Linda Colley's most celebrated book developed from this type of questioning. "Britons", which won the Wolfson Prize and both public and professional acclaim, is a ground-breaking investigation of how communities are constructed and imagined. Formally an exploration of British identity from the 1701 Act of Union to the accession of Victoria, "Britons" asks, by pursuit of often marginalised characters, what a national identity might be. In her more recent book, "Captives: Britain, Empire and the World 1600-1850", Linda Colley adopts the compass of Gulliver rather than of Crusoe, considering the stories of captured people as a means to understand empire more completely. Her daring is wonderfully rewarded. Others have studied particular captivity narratives, but no one has found the vision to range across so many lost voices and to use these extraordinary accounts, where fiction can be as revealing as fact, to ponder the imperial condition.

Our greatest historians do not simply retreat into the past, they bridge the past and the present, they speak to our times and help us understand it. "Britons" was published in the run-up to devolution in the United Kingdom and against our continuing debate of sovereignty and national identity within the New Europe. "Captives" continues to question ideas of nationhood and, in Linda Colley's words, "its increasingly evident weakness". If, at the time of publishing "Britons", the other, the represented enemy, was foreign, catholic Europe, then "Captives" will be read not just in England where apparently almost every car and bedroom window flies the flag, but in a western world that is possessed of a new, or rather more ancient, presentiment of the foreign and the un-Christian.

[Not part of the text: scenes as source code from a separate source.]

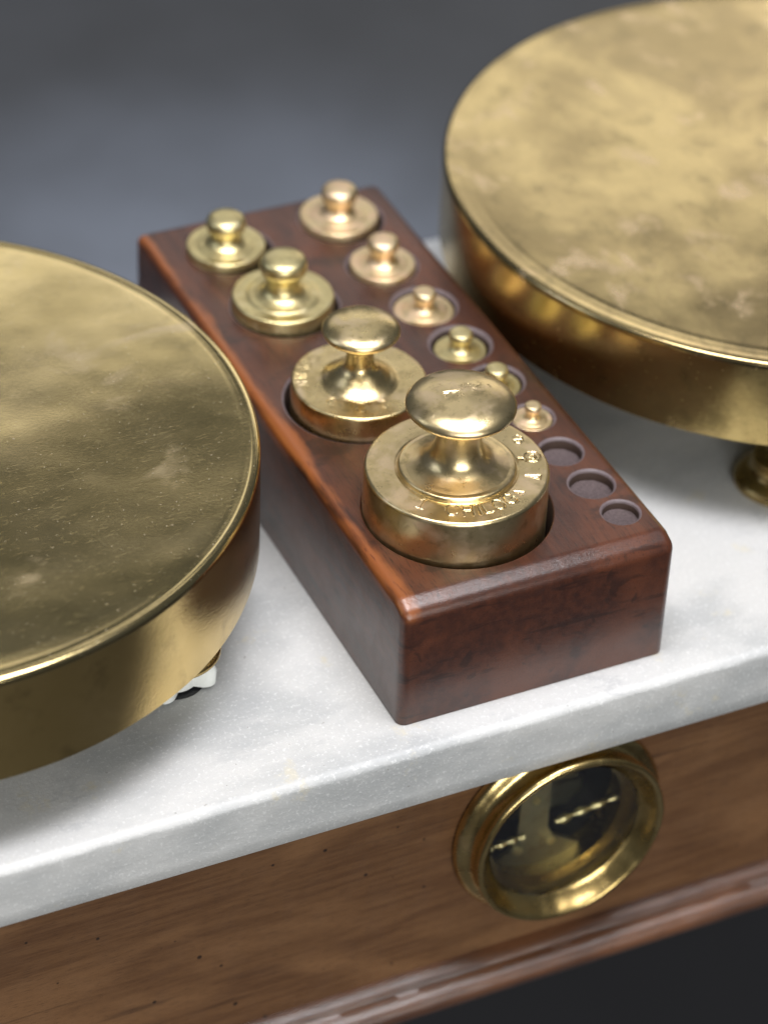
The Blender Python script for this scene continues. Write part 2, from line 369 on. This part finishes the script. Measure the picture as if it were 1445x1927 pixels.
# ---------------------------------------------------------------- pans
def pan(cx, cy, ztop, R, h, mt, label, seed, rimw):
    root = tag(empty('scale_pan', (cx, cy, ztop-h)), label, 'scale pan', 'brass pans of the scale')
    off = Vector((seed*13.7, seed*5.1, 0))
    def d(x, y, z):
        r = math.hypot(x, y); k = min(1, max(0, (R+.3-r)/1.2))
        p = Vector((x, y, 0))*.16+off
        return (noise.noise(p)*(.10 if seed == 1 else .07)+noise.noise(p*2.7)*.006+noise.noise(p*7)*.0025)*(.25+.75*k)
    top = [(0, h-.02)]+[(R*i/60, h-.02) for i in range(1, int(60*(1-rimw/R)))]
    g = .005 if rimw > .8 else .002
    top += [(R-rimw, h-.02), (R-rimw*.9, h-.02-g), (R-rimw*.80, h-.02-g*1.2), (R-rimw*.66, h-.02), (R-rimw*.5, h-.018-g*.5), (R-.26, h-.004), (R-.17, h), (R-.08, h-.025), (R-.02, h-.09), (R, h-.22)]
    obj('plate', lathe(chaikin(top, 1), 300, d), mt, root)
    def dr(x, y, z):
        return d(x*.999, y*.999, h) if z > h-.5 else 0
    side = [(R, h-.215), (R, h-.5)]+[(R+.0*i, (h-.5)-(h-.5)*i/10) for i in range(1, 10)]+[(R, .06), (R-.05, .0), (R-.14, .02), (R-.2, .25), (R-.22, h-.55)]
    def dent(x, y, z):
        a = math.atan2(y, x)
        return 0
    bm = lathe(side, 300, dr)
    for v in bm.verts:
        r = math.hypot(v.co.x, v.co.y); a = math.atan2(v.co.y, v.co.x)
        if v.co.z < h-.25:
            k = 1+noise.noise(Vector((math.cos(a)*2.4, math.sin(a)*2.4, v.co.z*.25+seed)))*.0035
            v.co.x *= k; v.co.y *= k
    obj('side_wall', bm, B_pside if seed == 1 else B_psider, root)
    obj('underside', lathe([(0, h-.45), (R-.2, h-.45)], 100), B_old, root)
    obj('spider', box(-R+.4, R-.4, -.5, .5, h-.75, h-.5, box(-.5, .5, -R+.4, R-.4, h-.72, h-.52)), B_old, root)
    return root
pan(-11.55, 10.25, 6.0, 10.75, 3.4, B_panl, 'round brass scale pan at the left edge, smooth olive-gold top with fine scratches', 1, .5)
pan(19.92, 13.22, 6.2, 11.27, 2.95, B_panr, 'round brass scale pan at the upper right, top mottled with pinkish polished patches', 5, .85)

# ---------------------------------------------------------------- weight block
holes = [  # x, y, rim radius, chamfer, depth
    (3.30, 3.56, 2.74, .04, 2.7), (2.84, 9.34, 2.22, .08, 2.3), (2.80, 14.55, 1.73, .08, 1.6), (2.45, 18.02, 1.38, .07, 1.25),
    (6.40, 18.40, 1.41, .08, 1.2), (6.50, 15.50, 1.17, .10, .9), (6.76, 12.98, 1.06, .10, .75), (6.90, 10.74, 1.0, .12, .70), (7.04, 8.62, .90, .10, .62),
    (7.23, 6.60, .70, .10, .55), (7.23, 4.81, .70, .08, .42), (7.34, 3.12, .71, .08, .40), (7.49, 1.65, .60, .08, .34)]
bb_ = box(0, BW, 0, BL, 0, BH)
bevel(bb_, lambda c_, d_: abs(d_.z) > .9 or c_.z > BH-1e-4, .27, 6)
for yy in (.40, .47, .53, .58, .62, .68):
    bmesh.ops.bisect_plane(bb_, geom=bb_.verts[:]+bb_.edges[:]+bb_.faces[:], plane_co=(0, yy, 0), plane_no=(0, 1, 0))
for v in bb_.verts:
    if v.co.y < .68 and v.co.z > BH-.5:
        t_ = .68-v.co.y; v.co.z -= (.42*t_*t_/.36 if t_ < .18 else .42*(t_-.09))*min(1, (v.co.z-BH+.5)/.2)
bevel(bb_, lambda c_, d_: abs(c_.z) < 1e-4 and abs(d_.z) < .1, .12, 3)
ct = bmesh.new()
for x, y, r, ch, dp in holes:
    lathe([(0, BH-dp), (r-ch, BH-dp), (r-ch, BH-ch*1.1), (r-ch*.7, BH-ch*.45), (r, BH), (r+.005, BH+.4), (0, BH+.4)], 96, bm=ct, frame=lambda a, b, z: (x+a, y+b, z))
block = tag(empty('weight_block', (0, 0, .003)), 'long reddish mahogany block with round holes holding brass weights, on the marble top', 'weight block')
body = cut(bb_, ct)
for f in body.faces:
    c_ = f.calc_center_median()
    for x, y, r, ch, dp in holes:
        dd = math.hypot(c_.x-x, c_.y-y)
        if dd < r and abs(f.normal.z) < .95 and BH-ch*1.08 < c_.z < BH and ch > .05: f.material_index = 1
        elif dd < r-ch*.9 and c_.z < BH-ch: f.material_index = 2
bo = obj('body', body, W_block, block, angle=30)
bo.data.materials.append(plain('lit_hole_rim', (.15, .115, .12), .55, nz=.5, sc_=9, bmp=.03)); bo.data.materials.append(plain('raw_hole_wood', (.045, .024, .016), .8))  # paler rim colour stands in for light caught on the chamfers
for x, y, r, ch, dp in holes[-3:]:
    obj('hole_lining', lathe([(0, BH-dp+.02), (r-ch-.06, BH-dp+.015), (r-ch-.004, BH-dp+.05)], 48, lambda a, b, z: noise.noise(Vector((a*9, b*9, x)))*.02), M_felt, block, (x, y, 0))

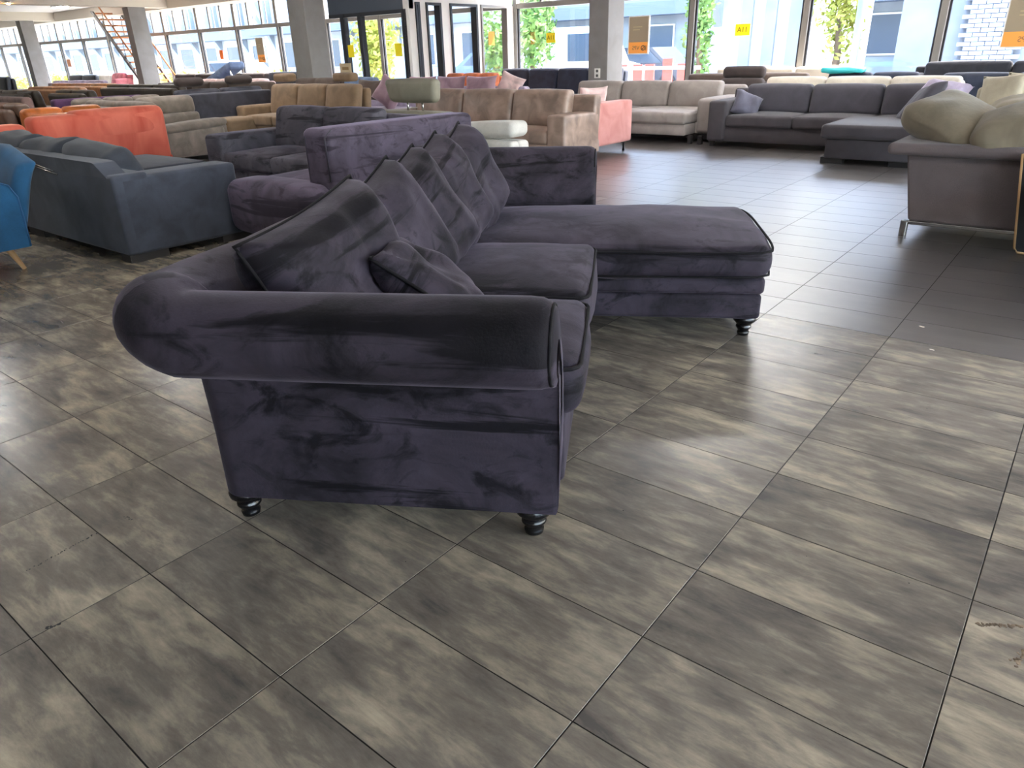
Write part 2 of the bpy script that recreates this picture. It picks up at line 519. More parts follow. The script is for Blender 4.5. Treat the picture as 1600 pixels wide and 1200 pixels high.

In our often chilling times, Linda Colley asks us to consider how identity and chauvinism are constructed, and why, for some, patriotism is not only electorally but commercially profitable.

As a widely enjoyed communicator of the past, Linda Colley is an historian for whom topicality is not apologetic but pertinent. Just as she has described Namier's neglected newspaper writing as "journalism illumined and transfigured by an original intellect and a great gift for the vibrant phrase", her own articles in reviews and newspapers are lauded on both sides of the Atlantic for their trenchant and compelling language. A British yearning for lost pink patches on the globe has, she writes, "encouraged a persistent inclination to pursue empire vicariously by clambering like a mouse on the American eagle's head. "That great bird" she continues "needs no assistance, and we should look to our own directions". And that is Linda Colley not writing in The Guardian, as she so often does, but in "Captives". She is an historian, who like Macaulay and Trevelyan, does not shy away from engagement with the present, lest we lose our moral compass, lest we fall captive.

So, today, we honour an historian and a writer who has rescued past peoples from the condescension of posterity while never condescending herself. Hers are not simple books yet they appeal directly and have hugely expanded public interest in history. In Linda Colley's own words "I write to seduce and to make my readers think." She has made historians think, the reading public think, and, we must hope, the elected think. Her mission is rescue, a rescue of lost politics, of identity, of imperial purpose and consequences, all to disturb our complacency, to engage us and make us not only enjoy our history but to reflect on what it is for and why its study is so important and enthralling. She is not simply a political, a social, a cultural or an imperial historian, but a no-label historian who speaks to her age and challenges it.